I am not naturally a very charitable person. I like to think that I'm giving to my family and friends, emotionally without reserve and financially with only some reserve. But for someone so socially and politically conscious and opinionated, I have largely failed to put my money where my mouth is -- that is, to contribute financially to the issues that are important to me.

Despite being a vocal civil libertarian, I've been tossing renewal pleas from the ACLU into the recycle bin for a decade. I joined once when I was 17 and easily swayed, in this case by a scene from the movie "The American President." I did contribute once to a local conservation group. Although I'm an environmentalist, it wasn't because of my values -- I just happened to answer the door for a solicitor on the day my cat died, and wasn't emotionally composed enough to beg off.

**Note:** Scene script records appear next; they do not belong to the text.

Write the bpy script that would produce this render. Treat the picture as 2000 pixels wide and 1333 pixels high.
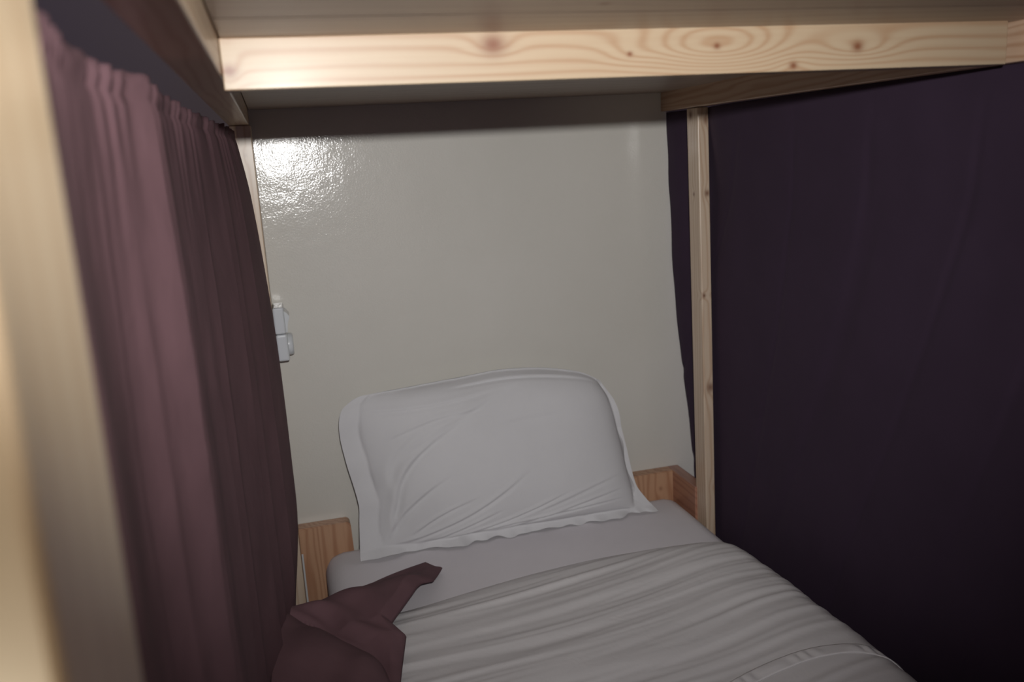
import bpy, bmesh, math, random
from mathutils import Vector, Matrix, noise

# clear
for o in list(bpy.data.objects):
    bpy.data.objects.remove(o)
SC = bpy.context.scene
COL = SC.collection
H = 1.35          # eye height above the floor; shapes below are written relative to eye level

# ------------------------------------------------------------------ camera
cam_d = bpy.data.cameras.new('camera')
cam = bpy.data.objects.new('camera', cam_d)
COL.objects.link(cam)
cam_d.sensor_width = 36
cam_d.lens = 1688.77 * 36 / 2000
right = Vector((0.96327029, -0.26246115, -0.05678465))
down = Vector((-0.10893284, -0.18864032, -0.97598589))
fwd = Vector((0.24544651, 0.94632393, -0.21030225))
up = -down
m = Matrix(((right.x, up.x, -fwd.x, 0), (right.y, up.y, -fwd.y, 0), (right.z, up.z, -fwd.z, H), (0, 0, 0, 1)))
cam.matrix_world = m
cam_d.clip_start = 0.02
cam_d.dof.use_dof = True
cam_d.dof.focus_distance = 1.55
cam_d.dof.aperture_fstop = 4.4
SC.camera = cam

# ------------------------------------------------------------------ world and lights
w = bpy.data.worlds.new('world')
SC.world = w
w.use_nodes = True
bg = w.node_tree.nodes['Background']
bg.inputs[0].default_value = (0.56, 0.44, 0.76, 1)
bg.inputs[1].default_value = 0.10

fl = bpy.data.lights.new('camera_flash', 'SPOT')
fl.energy = 73
fl.color = (1.0, 0.985, 0.965)
fl.spot_size = math.radians(82)
fl.spot_blend = 1.0
fl.shadow_soft_size = 0.011
flo = bpy.data.objects.new('camera_flash', fl)
COL.objects.link(flo)
flo.location = (0.035, -0.06, 0.0975 + H)
aim = Vector((0.25, 0.94, -0.10))
flo.rotation_euler = aim.to_track_quat('-Z', 'Y').to_euler()

rl = bpy.data.lights.new('room_lamp', 'AREA')
rl.energy = 0.6
rl.color = (1.0, 0.80, 0.66)
rl.shape = 'RECTANGLE'
rl.size = 0.35
rl.size_y = 1.1
rlo = bpy.data.objects.new('room_lamp', rl)
COL.objects.link(rlo)
rlo.location = (0.62, -2.6, -0.30 + H)
rlo.rotation_euler = Vector((-0.05, 1, -0.05)).to_track_quat('-Z', 'Y').to_euler()

al = bpy.data.lights.new('post_fill', 'SPOT')  # added warm spot that brightens the near post's front face, not a real lamp
al.energy = 9.0
al.color = (1.0, 0.88, 0.66)
al.spot_size = math.radians(58)
al.spot_blend = 0.9
al.shadow_soft_size = 0.05
alo = bpy.data.objects.new('post_fill', al)
COL.objects.link(alo)
alo.location = (-0.30, -0.22, -0.50 + H)
alo.rotation_euler = Vector((0.16, 0.48, 0.30)).to_track_quat('-Z', 'Y').to_euler()

SC.view_settings.view_transform = 'Standard'
SC.view_settings.look = 'None'
SC.view_settings.gamma = 1
SC.view_settings.use_curve_mapping = False
SC.view_settings.exposure = 0.0

# ------------------------------------------------------------------ materials
def mat(name):
    M = bpy.data.materials.new(name)
    M.use_nodes = True
    nt = M.node_tree
    return M, nt, nt.nodes['Principled BSDF']

def N(nt, t, **kw):
    n = nt.nodes.new(t)
    for k, v in kw.items():
        setattr(n, k, v)
    return n

def ramp(nt, stops):
    r = nt.nodes.new('ShaderNodeValToRGB')
    e = r.color_ramp.elements
    while len(e) < len(stops):
        e.new(0.5)
    for i, (p, c) in enumerate(stops):
        e[i].position = p
        e[i].color = (c[0], c[1], c[2], 1)
    return r

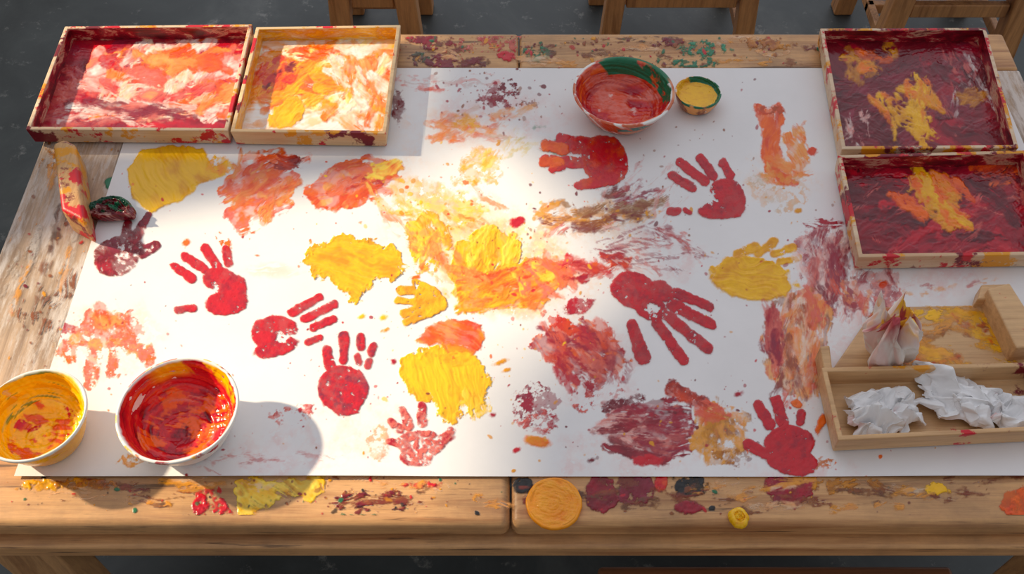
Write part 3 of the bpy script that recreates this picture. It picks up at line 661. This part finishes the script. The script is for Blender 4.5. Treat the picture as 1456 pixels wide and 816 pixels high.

This haphazard and half-hearted approach to charity has become an increasingly untenable contradiction, considering that I recently celebrated the five-year anniversary of the start of my career -- at a charitable foundation. In my professional capacity I've personally helped give more than $5 million in grants to a group of incredible non-profit organizations dedicated to making the world more just and sustainable. Privy to their financial statements, I also know firsthand how nonprofits have struggled mightily through the recession, at the same time their services are needed more than ever.

Yet all the while, my professional and personal selves remained at odds. I'd spend my work days immersed in progressive social change issues, and on my own time I'd opine about my favorite causes -- from marriage equality to pollution of local wetlands -- while not contributing a penny of my own to try and change them.

Needless to say, both the skills and the sentiment involved in giving away someone else's money for a living should translate to the practice of personal philanthropy as well. And so, though I certainly lack the resources of my employer, I've committed myself to start giving my money to causes that are close to my heart.

With a Perspective, I'm Bailey Malone.

Bailey Malone works for a family foundation and lives in Petaluma.